Pero en esa función de restablecimiento de derechos e imposición de castigos, la Constitución ha querido que la justicia sea ciega, con los ojos vendados, sin más norte y guía que la ley. La Constitución ha hecho de la Justicia un poder independiente, y, para casos concretos, la ha dotado de un inmenso poder, poder sobre la libertad y el patrimonio de los ciudadanos, y tiene vetada expresamente la acepción de personas, como todo poder del Estado, por lo demás. No se puede discriminar entre justiciables, como dice el artículo 14 de la Constitución, que también obliga, claro, a jueces y fiscales.

Porque la justicia no es la matrona de la imagen. La justicia son los jueces, más aún, es todo el aparato judicial, fiscales, abogados, funcionarios judiciales. Sería tremenda necedad pensar que cada uno de estos sujetos carece de ideología, condicionamientos personales, y prejuicios. Los jueces incluso se agrupan según afinidades políticas, a la vista de todo el mundo. Eso puede ser incluso un ejercicio de realismo que se ha llevado demasiado lejos en el Consejo General del Poder Judicial. Pero la justicia de clase o similar está excluida de nuestra Constitución. Y sin embargo, los jueces producen temor no sólo por la severidad de la ley, sino por la imprevisibilidad del componente aleatorio de su comportamiento. Especialmente cuando hay notoriedad pública.

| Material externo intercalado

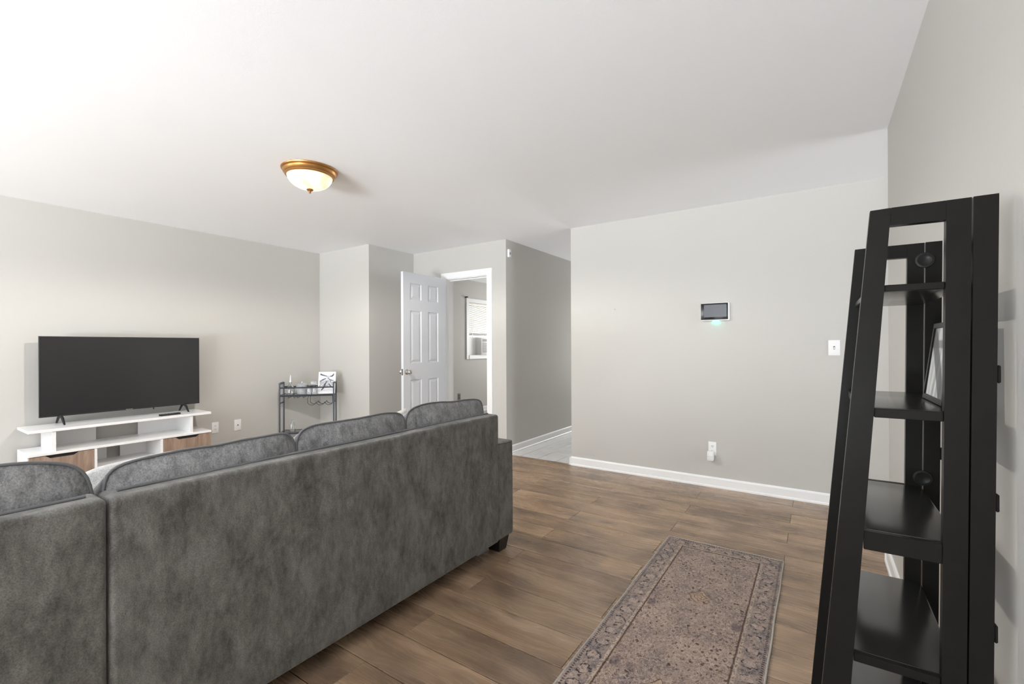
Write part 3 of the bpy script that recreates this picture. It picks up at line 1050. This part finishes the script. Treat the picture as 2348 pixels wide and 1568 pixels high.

El poder judicial tiene que ser el paradigma de la no discriminación: ni la notoriedad pública, ni las invectivas de los medios, ni los prejuicios sociales, ni los intereses partidistas, ni los juicios por la prensa, ni la ley de Lynch, ni los comités de salvación pública organizados desde el mismo poder legislativo-, deben dictar su actuación ni condicionar sus decisiones. Esto es, desde luego, una utopía. Pero es una utopía constitucional. De los jueces, y de los aparatos judiciales, se espera, entre otras cosas, que no se dejen instrumentalizar, que no sean cruzados, sino jueces. Justicia pública pero discreta. Porque es, de verdad, el último refugio, no de las esencias de la patria ni de la indignación pública, no del resentimiento y el espíritu de revancha o de persecución, sino de los individuos, en su última desnudez de sujetos de derechos. Por eso cuando alguien ha de comparecer ante la justicia, suele decirse que confía en ella. Es, entre otras cosas, la expresión de un deseo. Y para sus adentros queda la secreta invocación: que Dios reparta suerte.